While analysts have acknowledged recent gains, they stress that sustained progress depends on the effective implementation of reforms. Wahab Khan, Manager at Al-Habib Asset Management, notes that the turnaround in macroeconomic indicators has helped restore confidence in the financial markets.  “The investor sentiment is definitely improving, as reflected in the stock market performance and increased interest in government securities.

However, sustainability will depend on whether structural reforms, particularly in the energy sector and taxation, are pursued without political interruptions,” he said.  The government revenue has also seen a significant boost, driven by a 25.9% increase in tax collection and a sharp rise in non-tax revenue. Development spending grew by over 40% during the first 10 months of FY2025, while the current expenditures remained under check.

This pattern suggests a shift toward more productive use of public funds, which experts say is crucial for long-term growth.  The private sector credit also picked up, reaching Rs831.8 billion during July–May, more than double the amount disbursed in the same period last year. This signals rising business confidence and a gradual recovery in manufacturing and services.  Kiran Rasheed, Director at the Indus Motor Company, pointed out that certain sectors are beginning to rebound, but warned against complacency. 

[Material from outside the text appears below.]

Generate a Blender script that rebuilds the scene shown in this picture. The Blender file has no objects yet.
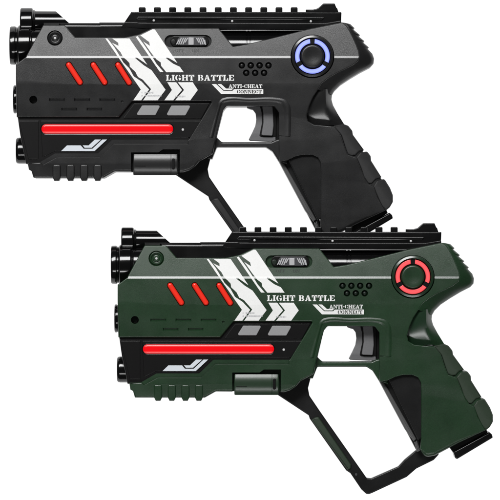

“Demand in the auto and cement sectors is returning, which is a good sign for industrial output. But regulatory clarity and energy pricing reforms are essential for capacity expansion and investment planning,” she said.  Kiran also highlighted the need for targeted support to the export-oriented industries to sustain external account stability. 

On the agricultural front, improved credit flows and higher input availability have supported seasonal crop targets, while increased imports of agricultural machinery suggest growing interest in farm modernization.  Meanwhile, the stock market posted record highs, reflecting both optimism and liquidity driven by a stable monetary policy and improved economic data.

While the 2.68% GDP growth rate may appear modest, experts agree it represents a turning point for Pakistan’s economy after years of instability.   The challenge ahead lies in maintaining fiscal discipline, navigating external uncertainties, and continuing to create a policy environment that supports inclusive and sustainable growth.